Yesterday I argued that you should throw away your darlings and never look at them again. It will probably come as no surprise to you that I don’t really follow that advice.
In my basement storage area I have a large box that contains old printed drafts of my books. There are early copies of my first novel Atlantia, half drafts from Dark Matter, and of course a ton of Surreality material. In the beginning I told myself I was saving this stuff for “security.” Wouldn’t want anyone stealing my ideas, after all. Later on I decided that these artifacts might be interesting to others if I ever became a big name author, stuff that new writers might even be able to learn from. Now I think it’s just a box I’ll have to run through the shredder at some point.
I have binders full of old stories, notebooks with handwritten ideas, original composition notebooks from 7th grade (first time I ever filled one of those things up with my own work), and countless other bits of detritus. And this doesn’t even begin to count my digital files. I have 6-7 drafts of Surreality each separately saved and available in eBook format. They were helpful when I was moving from draft to draft, and I never deleted them.

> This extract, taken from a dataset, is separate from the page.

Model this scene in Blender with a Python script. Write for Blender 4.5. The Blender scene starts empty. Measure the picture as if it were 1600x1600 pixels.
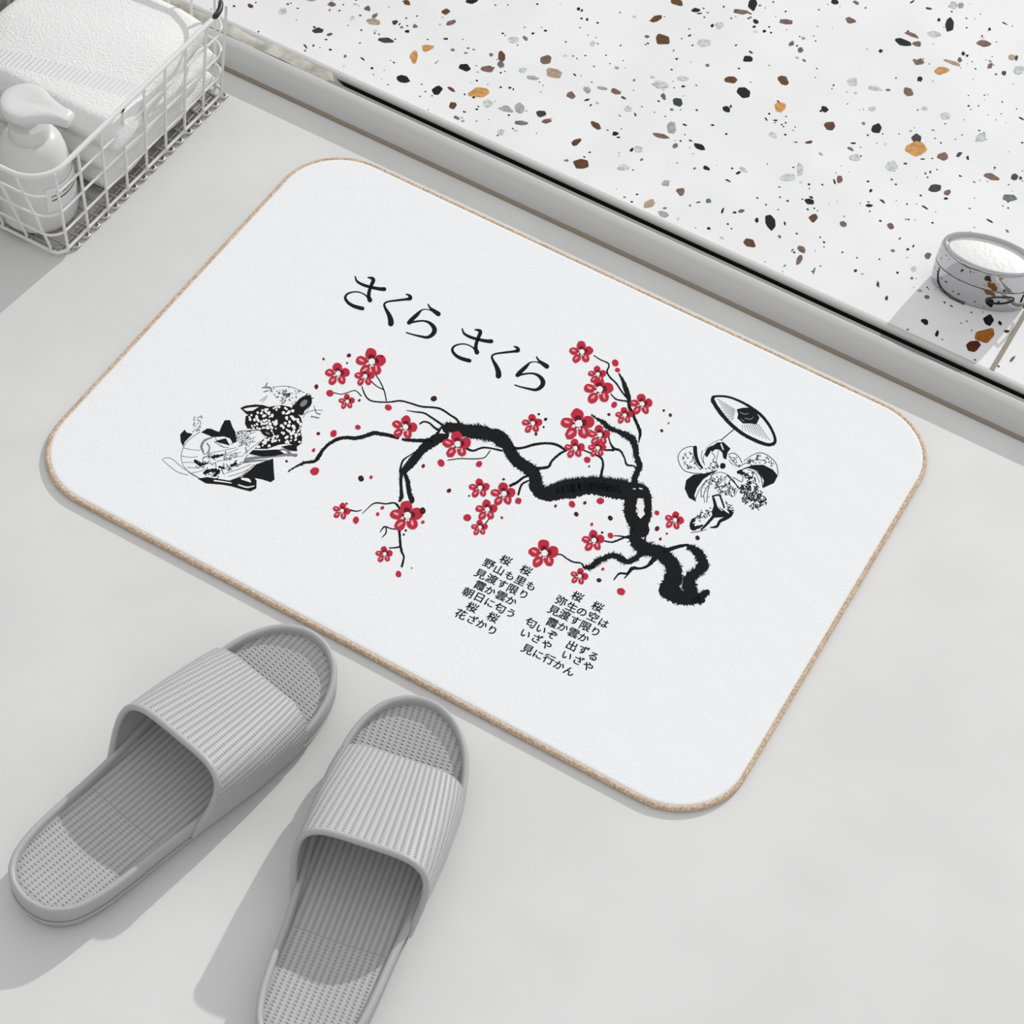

I occasionally thumb through this stuff, more for amusement than anything else. Sometimes I worry that I had all my best ideas in high school and that the rest of my life is being spent executing them. Looking back at old work provides pretty clear evidence this isn’t true, but it also makes me realize how long some ideas have been floating around in my head.
It’s interesting to see things you intended to put in a story, and never did. I write notes less because I intend to read them back, but more to move a thought to a different part of my memory. I think all of these details, even the ones that don’t make it to final page, inform the writer’s perception of the character. Keenan might have a weird love of Abba (because he’s y’know . . . human), but it’s a detail that might never be officially stated in a book. And yet I can keep writing him in scenes knowing that “Dancing Queen” is playing in his head.

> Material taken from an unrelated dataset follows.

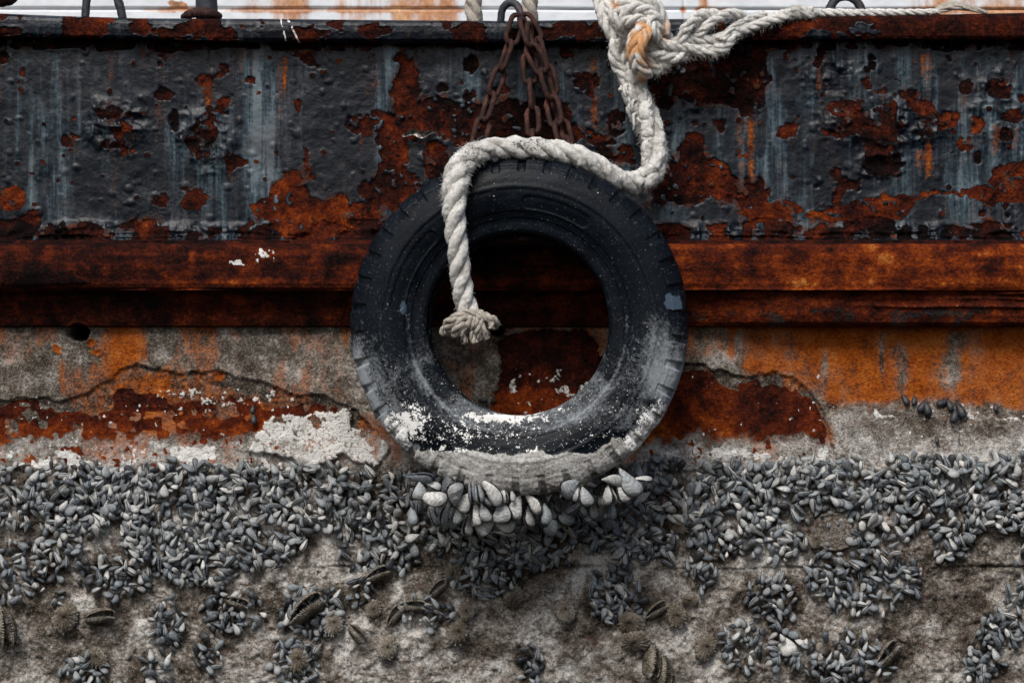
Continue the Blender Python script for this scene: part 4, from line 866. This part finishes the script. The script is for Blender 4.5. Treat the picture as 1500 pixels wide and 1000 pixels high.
def link_mesh(L, W, rw):
    n = 44; pts = []; half = (L - W) / 2
    t = np.linspace(0, 1, n, endpoint=False); per = 2 * (2 * half) + math.pi * (W - 2 * rw); R = W / 2 - rw; out = []
    for u in t * per:
        if u < 2 * half: out.append((R, u - half))
        elif u < 2 * half + math.pi * R: a = (u - 2 * half) / R; out.append((R * math.cos(a), half + R * math.sin(a)))
        elif u < 4 * half + math.pi * R: out.append((-R, half - (u - 2 * half - math.pi * R)))
        else: a = (u - 4 * half - math.pi * R) / R; out.append((-R * math.cos(a), -half - R * math.sin(a)))
    c = np.array([(x, 0, z) for x, z in out]); k = 10
    T = np.roll(c, -1, 0) - np.roll(c, 1, 0); T /= np.linalg.norm(T, axis=1)[:, None]; B = np.array([0, 1.0, 0]); N = np.cross(T, B)
    a = np.linspace(0, 2 * math.pi, k, endpoint=False)
    nn = fbm(np.arange(n)[:, None] * 1.0 + 0 * a[None, :], a[None, :] * 1.5, 2.0, 3, 7)
    rr = rw * (1 + .35 * (nn - .5))
    V = c[:, None] + rr[:, :, None] * (np.cos(a)[None, :, None] * N[:, None] + np.sin(a)[None, :, None] * B)
    return V.reshape(-1, 3), grid_quads(n, k, True, True)[:, ::-1]
LV, LQ = link_mesh(52 * S, 27 * S, 3.8 * S)
proto = None
def chain(pts, label, phase=0, pitch=41):
    global proto
    q, s = resample(pts, .002); root = empty('chain', Vector(q[0][:3])); tag(root, label, 'chain', 'rusty chains from the iron ring')
    T, N, B = frames(q[:, :3]); n = int((s[-1]) / (pitch * S)); i = 0
    for i in range(n + 1):
        sc = min(i * pitch * S + 10 * S, s[-1]); j = int(np.searchsorted(s, sc)); j = min(j, len(q) - 1)
        if proto is None:
            o = mesh_np('chain_link', LV, LQ, CHAIN); proto = o
        else:
            o = proto.copy(); COL.objects.link(o)
        t = Vector(T[j]); ra = phase + (i % 2) * math.pi / 2 + random.uniform(-.22, .22)
        nv = Vector(N[j]); bv = Vector(B[j]); side = bv * math.cos(ra) + nv * math.sin(ra); yv = t.cross(side)
        mt = Matrix((side, yv, t)).transposed().to_4x4(); mt.translation = Vector(q[j][:3]) - root.location
        o.parent = root; o.matrix_local = mt
chain([PR(757, 34, -.066, 1), PR(748, 62, -.075, 1), PR(733, 105, -.08, 1), PR(717, 150, -.10, 1), PR(703, 200, -.13, 1), PR(694, 240, -.15, 1), PR(690, 262, -.16, 1)], 'rusty chain hanging leftmost from the iron ring, slanting down behind the rope', .5)
chain([PR(775, 48, -.066, 1), PR(776, 90, -.07, 1), PR(778, 130, -.08, 1), PR(780, 170, -.10, 1), PR(782, 205, -.13, 1), PR(784, 250, -.15, 1)], 'rusty chain hanging straight down between the other two', 1.2)
chain([PR(768, 40, -.08, 1), PR(779, 72, -.095, 1), PR(795, 105, -.10, 1), PR(806, 140, -.10, 1), PR(815, 180, -.12, 1), PR(824, 220, -.14, 1), PR(828, 255, -.155, 1)], 'rusty chain slanting right from the iron ring, in front of its twin', 1.0)
chain([PR(772, 32, -.06, 1), PR(789, 64, -.066, 1), PR(799, 100, -.07, 1), PR(808, 135, -.075, 1), PR(820, 175, -.09, 1), PR(832, 222, -.12, 1)], 'rusty chain slanting right closest to the hull plate, behind its twin', .2)

# curled paint flake
gx, gy = np.meshgrid(np.linspace(-1, 1, 30), np.linspace(-1, 1, 10))
fx_ = (612 + gx * 22 - 750) * S; curl = .012 * gy ** 2 + .006 * np.sin(gx * 7); fz2 = (500 - (197 + gy * 5 * (1 - .6 * gx ** 2) + 2.5 * np.sin(gx * 5))) * S
V = np.stack([fx_, -.012 - curl, fz2], -1).reshape(-1, 3); V2 = V + np.array([0, .0015, 0]); Vall = np.vstack([V, V2])
qq = grid_quads(10, 30); z_ = np.zeros(len(Vall)); nn_ = fbm(Vall[:, 0] / S, Vall[:, 2] / S, 7, 3, 17)
fo = mesh_np('paint_flake', Vall - np.array([*hull.location]), np.vstack([qq, qq[:, ::-1] + len(V)]), HULL, hull, dict(rust=z_, rtone=z_, stain=z_, sdark=z_, crust=z_ + 1, ctone=z_ + .6, white=(nn_ > .55) * .8, ptone=z_ + .9, pit=z_))
fo['label'] = 'pale curled paint flake between the hull and the chain'

# ------------------------------------------------------------ cabin wall behind
cxs = np.arange(-700, 2200, 2.5); cpy = np.arange(-420, 62, 2.0); CXX, CYY = np.meshgrid(cxs, cpy); yb = .9
hh = Z0c = np.zeros_like(CXX)
plank = hh.copy(); lines = [13, -28, -70, -112, -154, -196, -238]
for l in lines:
    ly = l + 4 * (CXX - 300) / 1500 * np.where(CXX < 700, -1, 1) * .4 + 1.5 * (fbm(CXX, CYY * 0, 150, 3, 601) - .5)
    plank -= .010 * np.exp(-((CYY - ly) / 1.5) ** 2)
for vx in (1002, 1036): plank -= .006 * np.exp(-((CXX - vx) / 1.5) ** 2)
plank += .003 * (fbm(CXX, CYY, 20, 4, 603) - .5)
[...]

And old work can reassure you that the core of the story is still there, and that you’ve improved upon it in the final draft. I reread the rough draft of Surreality when I finished my final edit. The process of revision can be exhausting, and often leave you wondering if you’ve really made things better, or if you’ve just changed them a bunch. Because it doesn’t always feel as fresh as the creative process, editing can leave you numb and less objective toward the work. Reading the old draft can be reassuring. You can see clear evidence that you kept the bits that mattered, and cut the junk away. Maybe you’ll find something you took out that deserves to be put back in, but more likely than not, looking back can show you that you’re moving forward in a good direction.
And while many old ideas and passages grow stale with time, others can take on new meaning. An idea I would have written one way a decade ago, might be something completely different now. And the converse is also true, something I thought was brilliant at the time can turn out to be a terrible idea now. Sometimes looking at old material shows us things about ourselves we’d rather not remember, blind-spots in our writing that hopefully we’ve matured enough to fix.

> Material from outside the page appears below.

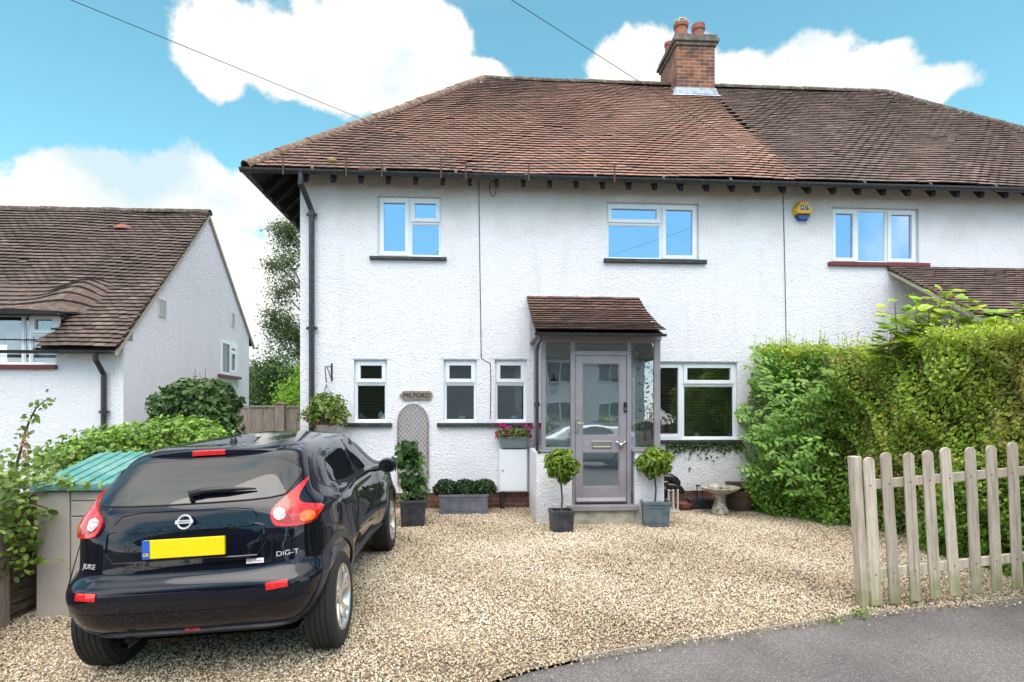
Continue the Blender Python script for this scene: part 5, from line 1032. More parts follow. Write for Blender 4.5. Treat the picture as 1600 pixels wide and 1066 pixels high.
p = at(400, 640, 22); tree('garden_tree', (p.x, 23, 0), 3.4, (0, 1.8, 1.6, 1.6), 9000, .13, 'birch leaf', 'bark', 'distant low green tree seen just right of the cottage gable', .12, lobes=40, cr=.4)
p = at(463, 640, 14); tree('garden_tree', (p.x+.15, 14, 0), 2.9, (0, 1.8, .42, 1.2), 9000, .075, 'lime leaf', 'bark', 'bright lime green tree at the left corner of the house', .06, lobes=30, cr=.2)

# ------------------------------------------------------------------ big hedge on the right
path = [(4.28, 8.85), (4.18, 8.5), (4.35, 8.05), (4.85, 7.5), (5.05, 6.6), (5.12, 5.4), (5.15, 4.2), (5.2, 3.2)]
path = [np.array(p) for p in path]; seg = [np.linalg.norm(b-a) for a, b in zip(path, path[1:])]; cum = np.concatenate([[0], np.cumsum(seg)])
def hpos(s):
    X = np.interp(s, cum, [p[0] for p in path]); Y = np.interp(s, cum, [p[1] for p in path]); return X, Y
def hnorm(s):
    a = hpos(s-.1); b = hpos(s+.1); dx, dy = b[0]-a[0], b[1]-a[1]; l_ = np.hypot(dx, dy)+1e-6; return dy/l_, -dx/l_
HT = lambda s: 2.44-.03*s+.07*np.sin(s*2.3)+.06*np.sin(s*5.1)+.035*np.sin(s*11.3)
def hbulge(s, z): return .11*np.sin(s*2.1+z*1.7)+.09*np.sin(s*4.7-z*3.9+1)+.06*np.sin(s*9.1+z*8.3)+.04*np.sin(s*17+z*13)
hd = empty('privet_hedge', (4.9, 6.5, 0), 'tall clipped privet hedge, green and brown, bounding the drive on the right', 'hedge'); off = np.array([4.9, 6.5, 0])
def hedge_pts(n_, depth=.12, zlo=0, zhi=1, slo=0, shi=None):
    s = rng.uniform(slo, shi or cum[-1], n_); z = rng.uniform(zlo, zhi, n_)**.95; H_ = HT(s); nx, ny = hnorm(s); X, Y = hpos(s)
    taper = .10*(z-.5)*-1; dep = rng.exponential(depth, n_)-hbulge(s, z*H_)+taper+np.where(z > .95, (z-.95)*1.2, 0)
    P_ = np.stack([X-nx*dep, Y-ny*dep, z*H_+g(5, 6)], 1); return P_, np.stack([nx, ny, np.full(n_, .15)], 1), s, z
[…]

I still don’t exactly subscribe to the idea that saving old bits for later is good for writing new stories, but I think there’s a lot that can be learned from having this trove of old info to dig through. Every now and again I think it’s healthy to “take stock” of who you are as a writer, and where you want to go. These boxes of old material might be just the way to do it.
Cool. I think old writing is always worth going over even if only to cry over the poor stories or even exciting still fresh ones long forgotten about.